▶ [Data rows]:

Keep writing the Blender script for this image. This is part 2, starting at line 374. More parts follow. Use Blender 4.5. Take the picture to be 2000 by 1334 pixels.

==

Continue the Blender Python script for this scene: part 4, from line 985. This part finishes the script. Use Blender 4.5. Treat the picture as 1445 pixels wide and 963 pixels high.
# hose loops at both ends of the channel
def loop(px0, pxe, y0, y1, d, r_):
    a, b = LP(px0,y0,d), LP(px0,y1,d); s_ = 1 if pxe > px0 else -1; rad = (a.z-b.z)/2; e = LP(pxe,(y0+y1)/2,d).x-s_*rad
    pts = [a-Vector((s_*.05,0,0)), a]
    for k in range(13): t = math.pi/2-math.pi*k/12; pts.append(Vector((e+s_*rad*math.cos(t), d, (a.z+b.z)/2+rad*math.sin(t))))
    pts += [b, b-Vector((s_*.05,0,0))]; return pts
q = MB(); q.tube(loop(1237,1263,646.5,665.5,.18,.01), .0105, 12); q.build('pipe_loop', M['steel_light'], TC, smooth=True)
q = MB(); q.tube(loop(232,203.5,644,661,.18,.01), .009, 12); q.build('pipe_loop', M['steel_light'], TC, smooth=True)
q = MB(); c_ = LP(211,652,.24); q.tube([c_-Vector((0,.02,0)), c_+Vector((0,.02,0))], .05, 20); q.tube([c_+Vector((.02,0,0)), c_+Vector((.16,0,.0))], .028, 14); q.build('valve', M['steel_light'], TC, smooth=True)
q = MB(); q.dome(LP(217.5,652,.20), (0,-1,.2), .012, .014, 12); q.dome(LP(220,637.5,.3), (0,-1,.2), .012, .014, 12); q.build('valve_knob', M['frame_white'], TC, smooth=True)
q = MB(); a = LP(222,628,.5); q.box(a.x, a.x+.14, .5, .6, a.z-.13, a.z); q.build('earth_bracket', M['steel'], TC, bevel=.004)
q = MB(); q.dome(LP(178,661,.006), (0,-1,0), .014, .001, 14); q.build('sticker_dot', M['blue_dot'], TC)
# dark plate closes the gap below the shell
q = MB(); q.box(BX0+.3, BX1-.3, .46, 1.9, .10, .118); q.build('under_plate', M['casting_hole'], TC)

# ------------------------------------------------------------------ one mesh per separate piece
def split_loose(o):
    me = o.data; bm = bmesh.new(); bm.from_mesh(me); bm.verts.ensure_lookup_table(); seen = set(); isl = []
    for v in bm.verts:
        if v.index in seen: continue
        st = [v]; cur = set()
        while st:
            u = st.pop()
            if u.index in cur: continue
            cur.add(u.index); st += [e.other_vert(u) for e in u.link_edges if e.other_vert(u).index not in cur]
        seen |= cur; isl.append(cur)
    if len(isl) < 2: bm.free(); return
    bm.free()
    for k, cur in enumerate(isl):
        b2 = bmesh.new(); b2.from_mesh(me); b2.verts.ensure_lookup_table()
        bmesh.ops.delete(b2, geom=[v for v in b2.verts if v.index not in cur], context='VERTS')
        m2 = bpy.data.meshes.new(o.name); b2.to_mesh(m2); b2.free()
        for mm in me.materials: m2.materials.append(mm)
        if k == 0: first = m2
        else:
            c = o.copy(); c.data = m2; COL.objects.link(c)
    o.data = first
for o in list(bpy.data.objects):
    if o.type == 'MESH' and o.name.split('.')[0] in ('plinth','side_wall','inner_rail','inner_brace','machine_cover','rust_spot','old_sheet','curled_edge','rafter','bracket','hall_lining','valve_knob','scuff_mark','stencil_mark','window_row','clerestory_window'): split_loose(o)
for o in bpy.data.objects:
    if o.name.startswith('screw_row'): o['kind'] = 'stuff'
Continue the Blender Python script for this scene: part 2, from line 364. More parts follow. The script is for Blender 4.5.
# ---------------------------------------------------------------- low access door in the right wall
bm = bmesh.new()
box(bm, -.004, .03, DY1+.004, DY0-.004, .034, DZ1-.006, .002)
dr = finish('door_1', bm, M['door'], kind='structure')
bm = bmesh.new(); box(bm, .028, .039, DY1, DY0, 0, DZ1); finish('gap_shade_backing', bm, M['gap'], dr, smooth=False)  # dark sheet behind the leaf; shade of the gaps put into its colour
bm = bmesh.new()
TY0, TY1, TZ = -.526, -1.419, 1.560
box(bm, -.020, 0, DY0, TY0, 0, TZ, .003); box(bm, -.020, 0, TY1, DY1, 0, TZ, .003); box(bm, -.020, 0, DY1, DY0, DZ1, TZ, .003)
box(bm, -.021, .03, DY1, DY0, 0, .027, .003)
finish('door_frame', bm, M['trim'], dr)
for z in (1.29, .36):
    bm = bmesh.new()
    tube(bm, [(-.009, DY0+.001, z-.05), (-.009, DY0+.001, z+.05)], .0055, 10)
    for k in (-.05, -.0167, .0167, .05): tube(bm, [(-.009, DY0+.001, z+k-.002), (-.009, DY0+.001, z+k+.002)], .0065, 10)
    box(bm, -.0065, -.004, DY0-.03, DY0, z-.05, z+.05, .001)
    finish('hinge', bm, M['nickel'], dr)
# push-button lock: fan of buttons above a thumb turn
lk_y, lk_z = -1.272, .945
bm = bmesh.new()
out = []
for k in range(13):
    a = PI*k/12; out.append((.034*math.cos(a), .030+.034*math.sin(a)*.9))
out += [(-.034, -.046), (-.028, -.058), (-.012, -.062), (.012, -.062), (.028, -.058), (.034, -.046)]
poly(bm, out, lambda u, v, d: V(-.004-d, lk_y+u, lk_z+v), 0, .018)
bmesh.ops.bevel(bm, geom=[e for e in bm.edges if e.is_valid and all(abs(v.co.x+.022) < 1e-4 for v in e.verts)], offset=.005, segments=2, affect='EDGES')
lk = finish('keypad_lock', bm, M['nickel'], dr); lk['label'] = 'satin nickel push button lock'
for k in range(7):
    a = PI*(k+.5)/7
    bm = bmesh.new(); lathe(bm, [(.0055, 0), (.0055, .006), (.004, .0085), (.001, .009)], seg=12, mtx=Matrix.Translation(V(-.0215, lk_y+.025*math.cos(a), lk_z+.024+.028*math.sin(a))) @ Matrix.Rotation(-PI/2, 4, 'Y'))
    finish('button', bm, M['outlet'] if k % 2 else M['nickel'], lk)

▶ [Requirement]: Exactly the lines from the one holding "Continue the Blender Python script for this scene: part 4, from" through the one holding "q = MB(); q.box(BX0+.3, BX1-.3, .46, 1.9, .10, .118);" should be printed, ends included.

▶ [Finished task]:
Continue the Blender Python script for this scene: part 4, from line 985. This part finishes the script. Use Blender 4.5. Treat the picture as 1445 pixels wide and 963 pixels high.
# hose loops at both ends of the channel
def loop(px0, pxe, y0, y1, d, r_):
    a, b = LP(px0,y0,d), LP(px0,y1,d); s_ = 1 if pxe > px0 else -1; rad = (a.z-b.z)/2; e = LP(pxe,(y0+y1)/2,d).x-s_*rad
    pts = [a-Vector((s_*.05,0,0)), a]
    for k in range(13): t = math.pi/2-math.pi*k/12; pts.append(Vector((e+s_*rad*math.cos(t), d, (a.z+b.z)/2+rad*math.sin(t))))
    pts += [b, b-Vector((s_*.05,0,0))]; return pts
q = MB(); q.tube(loop(1237,1263,646.5,665.5,.18,.01), .0105, 12); q.build('pipe_loop', M['steel_light'], TC, smooth=True)
q = MB(); q.tube(loop(232,203.5,644,661,.18,.01), .009, 12); q.build('pipe_loop', M['steel_light'], TC, smooth=True)
q = MB(); c_ = LP(211,652,.24); q.tube([c_-Vector((0,.02,0)), c_+Vector((0,.02,0))], .05, 20); q.tube([c_+Vector((.02,0,0)), c_+Vector((.16,0,.0))], .028, 14); q.build('valve', M['steel_light'], TC, smooth=True)
q = MB(); q.dome(LP(217.5,652,.20), (0,-1,.2), .012, .014, 12); q.dome(LP(220,637.5,.3), (0,-1,.2), .012, .014, 12); q.build('valve_knob', M['frame_white'], TC, smooth=True)
q = MB(); a = LP(222,628,.5); q.box(a.x, a.x+.14, .5, .6, a.z-.13, a.z); q.build('earth_bracket', M['steel'], TC, bevel=.004)
q = MB(); q.dome(LP(178,661,.006), (0,-1,0), .014, .001, 14); q.build('sticker_dot', M['blue_dot'], TC)
# dark plate closes the gap below the shell
q = MB(); q.box(BX0+.3, BX1-.3, .46, 1.9, .10, .118); q.build('under_plate', M['casting_hole'], TC)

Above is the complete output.